**JOB:**
Within the records that follow, restate exactly the lines from the line with "Recreate this scene" down to the line with "COL = S.collection", including both. Omit the pictures.

**RECORDS FOR THE EXERCISE:**
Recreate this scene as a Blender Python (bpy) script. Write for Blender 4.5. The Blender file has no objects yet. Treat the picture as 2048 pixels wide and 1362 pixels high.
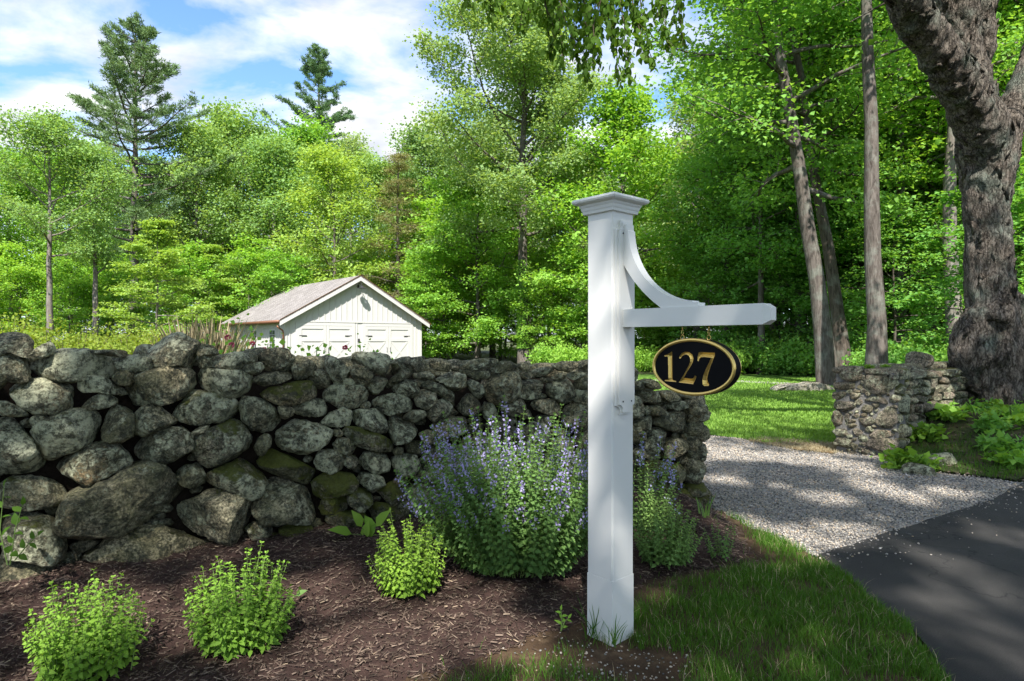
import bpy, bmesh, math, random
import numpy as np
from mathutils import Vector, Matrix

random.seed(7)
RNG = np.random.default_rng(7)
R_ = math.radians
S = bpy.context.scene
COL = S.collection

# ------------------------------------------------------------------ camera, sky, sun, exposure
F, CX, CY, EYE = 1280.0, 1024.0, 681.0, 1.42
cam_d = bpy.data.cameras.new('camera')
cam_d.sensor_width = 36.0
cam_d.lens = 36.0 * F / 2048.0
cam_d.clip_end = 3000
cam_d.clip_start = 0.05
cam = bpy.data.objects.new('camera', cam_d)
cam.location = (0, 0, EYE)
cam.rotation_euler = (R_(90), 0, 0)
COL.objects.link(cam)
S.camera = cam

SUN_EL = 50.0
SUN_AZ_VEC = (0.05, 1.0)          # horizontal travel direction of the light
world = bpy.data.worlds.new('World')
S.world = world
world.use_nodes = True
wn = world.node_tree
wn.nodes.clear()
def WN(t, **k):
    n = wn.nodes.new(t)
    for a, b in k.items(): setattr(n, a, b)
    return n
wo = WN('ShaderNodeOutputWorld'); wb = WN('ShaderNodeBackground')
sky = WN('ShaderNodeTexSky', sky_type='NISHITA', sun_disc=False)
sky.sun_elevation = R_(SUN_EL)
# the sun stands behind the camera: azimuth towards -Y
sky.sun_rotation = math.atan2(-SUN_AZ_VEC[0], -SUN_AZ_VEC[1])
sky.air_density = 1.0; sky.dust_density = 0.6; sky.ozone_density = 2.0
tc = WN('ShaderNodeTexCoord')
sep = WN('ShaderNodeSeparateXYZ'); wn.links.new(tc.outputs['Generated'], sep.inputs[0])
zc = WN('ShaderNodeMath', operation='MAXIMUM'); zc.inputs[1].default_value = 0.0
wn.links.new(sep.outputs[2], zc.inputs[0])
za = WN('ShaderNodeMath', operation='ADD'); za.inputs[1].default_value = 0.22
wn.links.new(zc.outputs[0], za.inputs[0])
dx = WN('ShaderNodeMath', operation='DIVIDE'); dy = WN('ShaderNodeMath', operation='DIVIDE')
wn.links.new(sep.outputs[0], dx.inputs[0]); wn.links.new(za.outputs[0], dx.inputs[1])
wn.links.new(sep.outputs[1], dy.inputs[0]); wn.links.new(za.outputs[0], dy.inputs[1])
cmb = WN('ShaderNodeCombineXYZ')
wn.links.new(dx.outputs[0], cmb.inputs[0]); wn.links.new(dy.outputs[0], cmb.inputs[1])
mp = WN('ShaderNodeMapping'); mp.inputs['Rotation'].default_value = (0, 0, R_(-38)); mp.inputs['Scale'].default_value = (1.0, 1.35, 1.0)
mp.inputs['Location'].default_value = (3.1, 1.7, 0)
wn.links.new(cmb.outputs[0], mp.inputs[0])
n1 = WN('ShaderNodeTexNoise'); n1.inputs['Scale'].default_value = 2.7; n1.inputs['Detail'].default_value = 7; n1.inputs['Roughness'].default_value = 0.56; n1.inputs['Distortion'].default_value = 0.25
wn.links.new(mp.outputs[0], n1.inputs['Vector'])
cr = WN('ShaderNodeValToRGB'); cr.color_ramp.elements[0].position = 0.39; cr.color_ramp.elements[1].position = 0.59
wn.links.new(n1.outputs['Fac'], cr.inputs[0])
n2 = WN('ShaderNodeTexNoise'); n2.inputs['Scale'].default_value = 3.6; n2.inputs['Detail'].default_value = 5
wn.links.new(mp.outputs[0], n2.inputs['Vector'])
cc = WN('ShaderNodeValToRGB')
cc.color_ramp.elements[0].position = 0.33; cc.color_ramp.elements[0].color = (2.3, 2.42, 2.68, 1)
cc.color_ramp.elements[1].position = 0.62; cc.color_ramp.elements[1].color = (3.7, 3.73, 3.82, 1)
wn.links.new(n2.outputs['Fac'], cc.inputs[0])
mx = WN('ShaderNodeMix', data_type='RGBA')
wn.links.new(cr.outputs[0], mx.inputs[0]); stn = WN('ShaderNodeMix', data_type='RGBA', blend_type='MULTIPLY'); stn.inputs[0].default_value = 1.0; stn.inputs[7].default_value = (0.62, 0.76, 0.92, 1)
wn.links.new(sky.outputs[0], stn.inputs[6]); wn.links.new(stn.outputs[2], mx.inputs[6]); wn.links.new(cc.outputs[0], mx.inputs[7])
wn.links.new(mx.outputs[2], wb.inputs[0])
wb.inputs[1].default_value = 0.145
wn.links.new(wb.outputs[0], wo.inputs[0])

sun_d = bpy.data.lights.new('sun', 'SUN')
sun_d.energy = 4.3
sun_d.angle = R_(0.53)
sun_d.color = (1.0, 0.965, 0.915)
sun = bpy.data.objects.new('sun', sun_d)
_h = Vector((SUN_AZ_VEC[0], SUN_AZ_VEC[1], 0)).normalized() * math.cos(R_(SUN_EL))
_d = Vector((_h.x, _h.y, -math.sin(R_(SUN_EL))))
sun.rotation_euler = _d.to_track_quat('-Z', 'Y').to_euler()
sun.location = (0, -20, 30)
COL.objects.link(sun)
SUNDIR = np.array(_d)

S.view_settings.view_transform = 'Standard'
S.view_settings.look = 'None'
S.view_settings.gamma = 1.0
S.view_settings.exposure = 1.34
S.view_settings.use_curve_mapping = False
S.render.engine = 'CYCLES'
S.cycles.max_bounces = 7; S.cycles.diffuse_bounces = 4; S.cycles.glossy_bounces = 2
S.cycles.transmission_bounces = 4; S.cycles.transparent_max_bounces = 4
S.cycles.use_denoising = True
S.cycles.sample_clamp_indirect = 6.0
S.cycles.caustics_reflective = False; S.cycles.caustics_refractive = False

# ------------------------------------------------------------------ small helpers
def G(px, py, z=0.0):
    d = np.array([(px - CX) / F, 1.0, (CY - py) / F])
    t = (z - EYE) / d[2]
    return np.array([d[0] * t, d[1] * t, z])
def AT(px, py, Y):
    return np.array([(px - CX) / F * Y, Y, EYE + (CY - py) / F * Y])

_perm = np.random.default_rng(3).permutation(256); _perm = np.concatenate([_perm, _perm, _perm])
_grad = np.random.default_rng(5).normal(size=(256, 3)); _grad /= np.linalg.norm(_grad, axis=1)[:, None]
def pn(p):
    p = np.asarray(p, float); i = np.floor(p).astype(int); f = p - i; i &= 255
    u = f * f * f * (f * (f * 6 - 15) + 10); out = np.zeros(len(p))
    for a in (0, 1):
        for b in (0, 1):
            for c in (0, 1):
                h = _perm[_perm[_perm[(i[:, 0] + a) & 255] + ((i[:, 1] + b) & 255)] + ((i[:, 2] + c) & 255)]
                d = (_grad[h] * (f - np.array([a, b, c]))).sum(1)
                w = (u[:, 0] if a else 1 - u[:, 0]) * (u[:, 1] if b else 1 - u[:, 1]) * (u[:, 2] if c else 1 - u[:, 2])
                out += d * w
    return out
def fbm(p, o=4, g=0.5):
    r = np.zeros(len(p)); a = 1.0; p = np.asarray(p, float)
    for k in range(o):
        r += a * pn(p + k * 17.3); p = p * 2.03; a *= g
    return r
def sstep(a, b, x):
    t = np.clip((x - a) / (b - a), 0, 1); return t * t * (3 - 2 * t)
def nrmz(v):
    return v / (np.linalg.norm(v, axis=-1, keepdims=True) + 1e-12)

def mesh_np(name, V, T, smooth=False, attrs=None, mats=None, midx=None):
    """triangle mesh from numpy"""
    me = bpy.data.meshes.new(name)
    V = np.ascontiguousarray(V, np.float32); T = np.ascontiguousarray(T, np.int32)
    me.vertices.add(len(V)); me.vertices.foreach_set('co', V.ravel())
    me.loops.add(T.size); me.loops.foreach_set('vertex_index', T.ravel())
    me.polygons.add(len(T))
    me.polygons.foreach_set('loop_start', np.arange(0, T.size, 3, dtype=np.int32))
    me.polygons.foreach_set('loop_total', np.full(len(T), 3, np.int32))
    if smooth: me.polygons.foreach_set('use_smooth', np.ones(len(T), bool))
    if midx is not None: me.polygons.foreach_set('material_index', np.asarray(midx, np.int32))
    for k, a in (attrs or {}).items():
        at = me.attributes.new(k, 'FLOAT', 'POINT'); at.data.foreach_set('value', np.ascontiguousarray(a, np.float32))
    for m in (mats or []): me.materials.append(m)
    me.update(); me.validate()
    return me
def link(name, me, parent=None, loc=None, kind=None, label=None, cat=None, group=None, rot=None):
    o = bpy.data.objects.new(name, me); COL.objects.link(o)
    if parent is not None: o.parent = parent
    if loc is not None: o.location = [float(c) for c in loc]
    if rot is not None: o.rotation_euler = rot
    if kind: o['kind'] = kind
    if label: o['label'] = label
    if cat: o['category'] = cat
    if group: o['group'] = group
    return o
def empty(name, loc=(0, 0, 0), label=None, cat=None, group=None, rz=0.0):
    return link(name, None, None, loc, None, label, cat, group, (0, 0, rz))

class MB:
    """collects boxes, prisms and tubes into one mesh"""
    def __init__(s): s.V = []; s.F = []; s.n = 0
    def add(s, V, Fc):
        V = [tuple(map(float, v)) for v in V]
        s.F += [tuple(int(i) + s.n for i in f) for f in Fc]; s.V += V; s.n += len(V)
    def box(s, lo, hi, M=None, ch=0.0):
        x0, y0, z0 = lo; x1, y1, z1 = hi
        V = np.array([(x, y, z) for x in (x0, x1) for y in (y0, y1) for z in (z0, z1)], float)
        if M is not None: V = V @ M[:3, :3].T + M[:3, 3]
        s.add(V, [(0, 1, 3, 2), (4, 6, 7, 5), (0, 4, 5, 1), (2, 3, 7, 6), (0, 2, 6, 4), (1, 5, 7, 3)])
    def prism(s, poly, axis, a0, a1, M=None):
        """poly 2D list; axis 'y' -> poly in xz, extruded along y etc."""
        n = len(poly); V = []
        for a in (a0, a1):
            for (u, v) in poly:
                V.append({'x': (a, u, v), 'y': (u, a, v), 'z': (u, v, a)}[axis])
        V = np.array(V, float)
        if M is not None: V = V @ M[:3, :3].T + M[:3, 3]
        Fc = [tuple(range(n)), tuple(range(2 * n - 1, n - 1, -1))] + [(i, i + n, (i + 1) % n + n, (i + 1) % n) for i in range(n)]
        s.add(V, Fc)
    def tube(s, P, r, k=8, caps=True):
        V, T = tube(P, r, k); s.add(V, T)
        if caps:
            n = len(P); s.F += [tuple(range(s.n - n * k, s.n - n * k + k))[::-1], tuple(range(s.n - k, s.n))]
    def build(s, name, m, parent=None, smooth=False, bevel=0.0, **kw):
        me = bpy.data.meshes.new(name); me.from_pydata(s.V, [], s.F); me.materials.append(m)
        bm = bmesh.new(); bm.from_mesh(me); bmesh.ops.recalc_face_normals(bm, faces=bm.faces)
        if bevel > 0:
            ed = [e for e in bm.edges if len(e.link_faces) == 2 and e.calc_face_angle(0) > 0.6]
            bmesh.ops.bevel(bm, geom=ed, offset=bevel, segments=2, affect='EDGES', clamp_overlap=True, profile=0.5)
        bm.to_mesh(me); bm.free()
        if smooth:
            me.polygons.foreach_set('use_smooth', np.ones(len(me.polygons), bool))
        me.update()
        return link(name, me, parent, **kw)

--

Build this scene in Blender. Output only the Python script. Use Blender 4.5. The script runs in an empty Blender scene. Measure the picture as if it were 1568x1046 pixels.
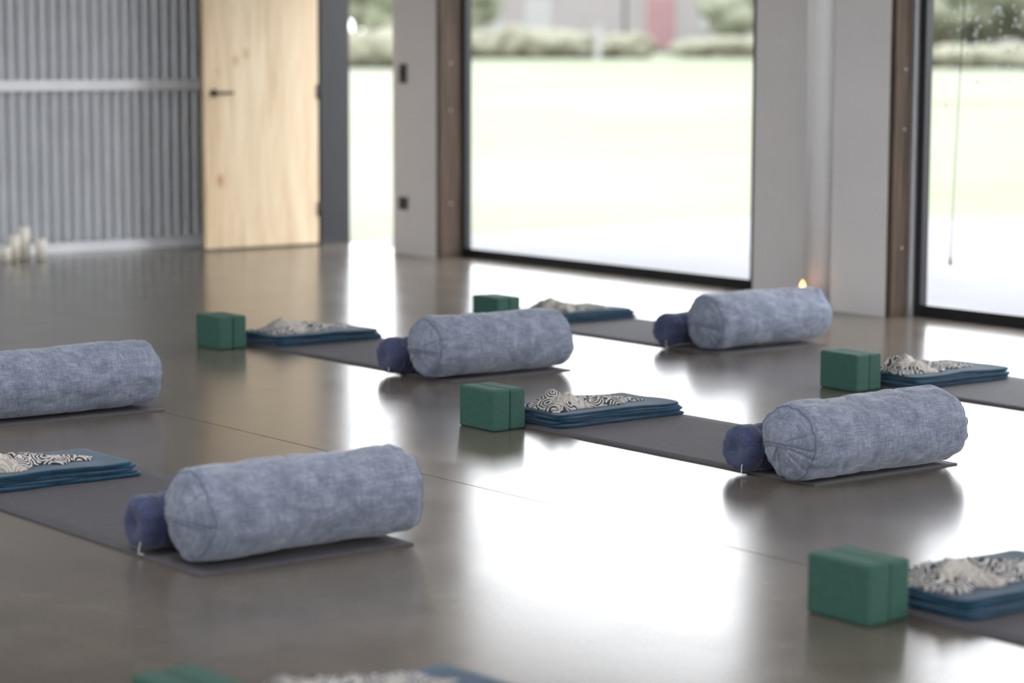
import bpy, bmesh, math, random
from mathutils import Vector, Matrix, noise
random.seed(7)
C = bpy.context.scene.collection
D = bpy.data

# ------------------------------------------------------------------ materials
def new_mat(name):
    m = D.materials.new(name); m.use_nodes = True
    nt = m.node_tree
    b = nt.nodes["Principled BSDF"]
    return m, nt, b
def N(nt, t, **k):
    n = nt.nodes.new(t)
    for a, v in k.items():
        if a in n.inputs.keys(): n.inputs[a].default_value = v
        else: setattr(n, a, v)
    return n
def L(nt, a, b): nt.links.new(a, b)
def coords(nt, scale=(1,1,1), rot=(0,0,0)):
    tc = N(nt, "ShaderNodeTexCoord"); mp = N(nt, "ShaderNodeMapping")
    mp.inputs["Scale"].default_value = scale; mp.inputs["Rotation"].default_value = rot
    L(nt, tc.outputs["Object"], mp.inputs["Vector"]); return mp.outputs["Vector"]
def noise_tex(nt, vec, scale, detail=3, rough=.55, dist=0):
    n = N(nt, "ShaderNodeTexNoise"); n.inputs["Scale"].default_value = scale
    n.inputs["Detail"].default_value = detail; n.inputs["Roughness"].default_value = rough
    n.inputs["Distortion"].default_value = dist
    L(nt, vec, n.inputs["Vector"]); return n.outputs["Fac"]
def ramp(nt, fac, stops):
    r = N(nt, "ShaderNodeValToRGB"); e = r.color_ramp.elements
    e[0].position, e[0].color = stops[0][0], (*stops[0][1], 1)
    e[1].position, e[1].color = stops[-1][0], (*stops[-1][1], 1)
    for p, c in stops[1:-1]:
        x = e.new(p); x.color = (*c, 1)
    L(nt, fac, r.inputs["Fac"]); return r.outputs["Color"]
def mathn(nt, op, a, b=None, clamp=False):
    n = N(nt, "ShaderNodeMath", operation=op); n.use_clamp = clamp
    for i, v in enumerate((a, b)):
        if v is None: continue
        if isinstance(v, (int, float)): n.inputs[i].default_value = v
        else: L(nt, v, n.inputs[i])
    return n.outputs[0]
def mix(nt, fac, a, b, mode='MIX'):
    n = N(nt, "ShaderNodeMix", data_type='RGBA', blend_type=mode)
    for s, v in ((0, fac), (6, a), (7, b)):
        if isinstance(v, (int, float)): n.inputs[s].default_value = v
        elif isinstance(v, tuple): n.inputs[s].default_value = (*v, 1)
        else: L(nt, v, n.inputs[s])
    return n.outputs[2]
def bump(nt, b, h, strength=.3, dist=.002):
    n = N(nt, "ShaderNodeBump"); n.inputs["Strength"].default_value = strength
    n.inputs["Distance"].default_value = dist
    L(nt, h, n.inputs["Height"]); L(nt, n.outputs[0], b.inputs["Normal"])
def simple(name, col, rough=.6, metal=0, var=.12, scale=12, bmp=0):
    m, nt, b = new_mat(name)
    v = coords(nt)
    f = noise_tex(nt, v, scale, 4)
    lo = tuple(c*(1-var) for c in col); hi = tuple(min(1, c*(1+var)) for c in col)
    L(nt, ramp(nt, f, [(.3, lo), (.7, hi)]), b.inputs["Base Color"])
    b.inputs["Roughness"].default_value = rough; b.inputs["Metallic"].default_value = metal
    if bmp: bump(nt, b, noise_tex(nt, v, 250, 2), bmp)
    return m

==

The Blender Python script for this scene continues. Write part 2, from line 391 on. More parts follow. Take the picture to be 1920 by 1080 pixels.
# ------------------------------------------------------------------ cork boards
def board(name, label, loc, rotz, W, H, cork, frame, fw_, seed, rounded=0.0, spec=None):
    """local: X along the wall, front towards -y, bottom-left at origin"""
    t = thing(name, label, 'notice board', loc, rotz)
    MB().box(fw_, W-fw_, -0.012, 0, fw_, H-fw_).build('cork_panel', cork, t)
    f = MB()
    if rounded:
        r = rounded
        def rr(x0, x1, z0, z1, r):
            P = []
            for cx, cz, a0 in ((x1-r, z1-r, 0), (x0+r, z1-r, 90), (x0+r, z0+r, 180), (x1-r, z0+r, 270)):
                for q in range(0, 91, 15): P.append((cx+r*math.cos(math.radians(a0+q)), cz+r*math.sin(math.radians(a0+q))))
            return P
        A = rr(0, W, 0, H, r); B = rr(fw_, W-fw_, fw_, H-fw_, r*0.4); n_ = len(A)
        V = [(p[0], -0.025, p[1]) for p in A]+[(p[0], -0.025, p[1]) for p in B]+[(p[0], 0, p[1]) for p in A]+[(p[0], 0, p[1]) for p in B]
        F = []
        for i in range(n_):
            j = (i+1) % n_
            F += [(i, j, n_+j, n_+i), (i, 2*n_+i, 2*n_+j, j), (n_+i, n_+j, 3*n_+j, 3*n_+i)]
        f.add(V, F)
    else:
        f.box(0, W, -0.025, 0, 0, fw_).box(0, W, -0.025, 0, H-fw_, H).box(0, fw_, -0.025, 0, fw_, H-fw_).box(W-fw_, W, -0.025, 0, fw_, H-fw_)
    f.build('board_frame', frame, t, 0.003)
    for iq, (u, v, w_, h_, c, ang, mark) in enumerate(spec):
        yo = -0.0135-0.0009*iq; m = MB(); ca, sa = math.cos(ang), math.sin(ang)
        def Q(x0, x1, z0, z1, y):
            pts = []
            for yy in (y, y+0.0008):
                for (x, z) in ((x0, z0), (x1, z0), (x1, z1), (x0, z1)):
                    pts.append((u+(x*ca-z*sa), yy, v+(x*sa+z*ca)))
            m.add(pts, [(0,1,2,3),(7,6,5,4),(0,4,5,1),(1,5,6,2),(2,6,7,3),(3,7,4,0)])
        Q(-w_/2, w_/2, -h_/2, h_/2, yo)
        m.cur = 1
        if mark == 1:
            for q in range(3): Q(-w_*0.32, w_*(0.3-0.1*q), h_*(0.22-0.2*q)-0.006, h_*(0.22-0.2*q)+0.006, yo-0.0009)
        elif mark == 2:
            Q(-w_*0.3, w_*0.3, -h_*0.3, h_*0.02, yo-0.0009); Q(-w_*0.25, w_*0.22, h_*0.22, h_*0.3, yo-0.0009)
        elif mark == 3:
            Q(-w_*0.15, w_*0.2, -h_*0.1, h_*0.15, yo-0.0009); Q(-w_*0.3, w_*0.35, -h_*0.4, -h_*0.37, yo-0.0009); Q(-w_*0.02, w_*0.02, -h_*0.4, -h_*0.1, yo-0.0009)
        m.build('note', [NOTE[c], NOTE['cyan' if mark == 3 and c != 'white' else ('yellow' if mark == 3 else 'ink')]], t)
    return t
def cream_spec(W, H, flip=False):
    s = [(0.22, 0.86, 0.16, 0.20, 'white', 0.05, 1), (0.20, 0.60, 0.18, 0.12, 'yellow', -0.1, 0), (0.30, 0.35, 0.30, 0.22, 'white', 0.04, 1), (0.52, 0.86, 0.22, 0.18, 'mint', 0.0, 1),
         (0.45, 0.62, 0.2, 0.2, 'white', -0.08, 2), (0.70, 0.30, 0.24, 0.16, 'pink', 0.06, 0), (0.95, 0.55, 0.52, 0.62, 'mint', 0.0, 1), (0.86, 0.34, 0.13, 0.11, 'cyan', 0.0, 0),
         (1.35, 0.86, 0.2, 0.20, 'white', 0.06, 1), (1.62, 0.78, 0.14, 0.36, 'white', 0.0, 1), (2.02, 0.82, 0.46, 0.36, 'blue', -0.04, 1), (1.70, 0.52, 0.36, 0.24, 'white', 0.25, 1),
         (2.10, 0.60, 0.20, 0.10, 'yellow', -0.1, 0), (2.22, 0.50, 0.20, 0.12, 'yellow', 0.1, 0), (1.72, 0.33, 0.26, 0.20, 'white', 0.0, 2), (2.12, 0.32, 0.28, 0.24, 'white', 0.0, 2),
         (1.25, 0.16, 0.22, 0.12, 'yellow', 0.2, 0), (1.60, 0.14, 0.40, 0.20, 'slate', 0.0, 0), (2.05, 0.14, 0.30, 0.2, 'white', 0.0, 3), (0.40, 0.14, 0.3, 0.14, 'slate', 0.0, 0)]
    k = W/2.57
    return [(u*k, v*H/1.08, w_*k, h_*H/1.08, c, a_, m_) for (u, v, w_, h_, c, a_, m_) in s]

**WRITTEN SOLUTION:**
Recreate this scene as a Blender Python (bpy) script. Write for Blender 4.5. The Blender file has no objects yet. Treat the picture as 2048 pixels wide and 1362 pixels high.
import bpy, bmesh, math, random
import numpy as np
from mathutils import Vector, Matrix

random.seed(7)
RNG = np.random.default_rng(7)
R_ = math.radians
S = bpy.context.scene
COL = S.collection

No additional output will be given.